I was born in a small farm town in England called Harrogate. My dad was on assignment overseas for work while also getting his masters degree in Civil Engineering. My mom, bless her heart, was a full-time mother to my older brother and me.
I have no memory of England. Before I had been alive for 12 full months, our family moved to Maryland for a brief stay before moving to a more permanent home in Northern Virginia. This is where I remember most of my childhood.
My two little sisters eventually came into the world. I went to school, played soccer, made friends, spent time in the woods near our house. Around the time I turned 9 years old, my dad announced that his work would bring our family of 6 to Denver, Colorado.
To this point I hadn’t even known that Colorado existed. I was uncomfortable with the idea, but internally I remember feeling ok with it and even a little excited for the adventure. On the outside though, my protest was exacerbated in imitation of my brother.
We packed our things, bought a big brown Class C RV, and embarked on what would be my first of many cross-country road trips. It was a cloudy day. I sat at the kitchen table with my siblings, and as we drove away I remember looking at our house pass by the window and thinking gravely that that would be the last time I ever saw that house.
Nonetheless, off we went on the biggest change of my life to date. The two main stops I remember were Niagara Falls and Badlands National Park. But my favorite part of the whole journey was the downtime in the RV on the highway. We spent the time playing cards in the kitchen, laying in the back bed reading Harry Potter, and roaming around watching the scenery roll by the window.

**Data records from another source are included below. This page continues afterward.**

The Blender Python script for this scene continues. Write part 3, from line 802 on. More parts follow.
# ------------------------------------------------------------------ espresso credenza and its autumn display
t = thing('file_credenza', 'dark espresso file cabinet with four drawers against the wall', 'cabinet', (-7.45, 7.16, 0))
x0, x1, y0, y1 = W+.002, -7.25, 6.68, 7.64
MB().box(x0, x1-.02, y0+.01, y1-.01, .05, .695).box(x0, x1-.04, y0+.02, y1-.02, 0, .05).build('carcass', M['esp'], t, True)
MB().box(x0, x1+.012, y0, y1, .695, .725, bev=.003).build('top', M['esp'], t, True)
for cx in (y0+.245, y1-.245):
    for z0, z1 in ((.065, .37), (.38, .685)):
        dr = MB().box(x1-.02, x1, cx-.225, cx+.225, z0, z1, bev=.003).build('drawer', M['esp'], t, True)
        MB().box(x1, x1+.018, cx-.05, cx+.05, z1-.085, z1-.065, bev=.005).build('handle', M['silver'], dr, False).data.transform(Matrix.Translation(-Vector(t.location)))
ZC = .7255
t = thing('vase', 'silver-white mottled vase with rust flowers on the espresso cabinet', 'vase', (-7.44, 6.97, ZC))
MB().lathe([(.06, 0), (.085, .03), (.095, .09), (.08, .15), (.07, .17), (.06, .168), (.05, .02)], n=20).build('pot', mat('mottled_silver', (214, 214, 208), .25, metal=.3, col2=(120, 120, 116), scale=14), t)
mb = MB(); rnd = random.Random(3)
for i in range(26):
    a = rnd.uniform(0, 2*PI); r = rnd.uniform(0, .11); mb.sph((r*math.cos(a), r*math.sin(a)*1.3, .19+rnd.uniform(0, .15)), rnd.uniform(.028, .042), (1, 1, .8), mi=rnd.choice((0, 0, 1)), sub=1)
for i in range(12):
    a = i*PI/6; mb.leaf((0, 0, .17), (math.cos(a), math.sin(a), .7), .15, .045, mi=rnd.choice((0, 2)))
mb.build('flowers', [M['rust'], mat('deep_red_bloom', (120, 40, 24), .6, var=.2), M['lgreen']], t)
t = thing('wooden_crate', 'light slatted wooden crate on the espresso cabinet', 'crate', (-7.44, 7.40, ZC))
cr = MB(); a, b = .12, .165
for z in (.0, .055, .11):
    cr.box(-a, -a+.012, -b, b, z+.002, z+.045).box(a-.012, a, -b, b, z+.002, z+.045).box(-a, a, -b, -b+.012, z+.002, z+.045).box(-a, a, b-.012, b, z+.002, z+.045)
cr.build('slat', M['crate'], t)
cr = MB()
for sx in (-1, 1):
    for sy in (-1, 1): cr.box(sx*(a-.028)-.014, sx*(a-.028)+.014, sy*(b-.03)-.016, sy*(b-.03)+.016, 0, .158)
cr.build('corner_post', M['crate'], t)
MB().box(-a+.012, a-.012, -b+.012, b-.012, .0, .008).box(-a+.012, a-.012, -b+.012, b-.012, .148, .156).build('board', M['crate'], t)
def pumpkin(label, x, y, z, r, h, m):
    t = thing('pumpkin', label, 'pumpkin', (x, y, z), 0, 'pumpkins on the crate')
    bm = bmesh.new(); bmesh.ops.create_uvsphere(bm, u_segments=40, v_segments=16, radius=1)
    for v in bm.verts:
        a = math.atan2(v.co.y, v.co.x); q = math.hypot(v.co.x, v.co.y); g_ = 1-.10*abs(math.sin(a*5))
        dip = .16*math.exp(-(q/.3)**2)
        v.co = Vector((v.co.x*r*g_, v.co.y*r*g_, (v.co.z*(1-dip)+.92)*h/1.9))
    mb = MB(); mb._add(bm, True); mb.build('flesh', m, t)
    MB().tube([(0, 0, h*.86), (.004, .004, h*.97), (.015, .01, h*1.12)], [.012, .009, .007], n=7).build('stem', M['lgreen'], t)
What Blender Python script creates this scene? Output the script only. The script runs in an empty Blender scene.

I got to sleep in the bed that hung over the driver’s cabin which was a dream come true.
Eventually we made it to our final destination. At first, we lived in an apartment for a little over a year while my parents made progress designing and building a house. They bought some land on the eastern plains of Colorado, just beyond the farthest suburb of Denver. We kids weren’t stoked on the idea of living in the middle of nowhere while all our friends were in town, close to the school and everything else. Like many changes from my childhood, I gradually learned to love that house. In fact, my brother and I have a loose plan to go back and buy that same house someday.
My brother and I questioned my parents often about why they wanted to live so far away from everything. Neither of us really got the appeal. I’m sure my dad made plenty of good points in favor of the move, but the one I remember most was when he said, “Don’t you want to be able to play music as loud as you want and have nobody bother you about it?”
Uh, no? I didn’t care about any of that. My brother and I made fun of my dad for years about this reason. But it wasn’t until 10 years later when I got in trouble with my RA in college for playing my music too loudly that I finally understood why my dad wanted so badly to have his own space way off the grid. Joke’s on me. You were right, dad. Now I can’t wait to get my own property off the grid.
We lived in that house for about 8 more years before I went off to college in Ohio and the rest of my family moved back to northern Virginia, again for my dad’s job. Now, when people ask me where I’m from, I say that I’m from Colorado, and an image of that house on the prairie comes to mind.
This weekend is my youngest sister’s 20th birthday, and I’m writing this on a plane headed back home to spend the weekend with my family. I often think about how lucky I am to have the family that I do. I think I’m also lucky to have learned early that family is really the most important thing in the world. We all find excuses often to fly back home and get together often, and I cherish those precious moments.
Life is an adventure. Family is everything. This is the story of my life.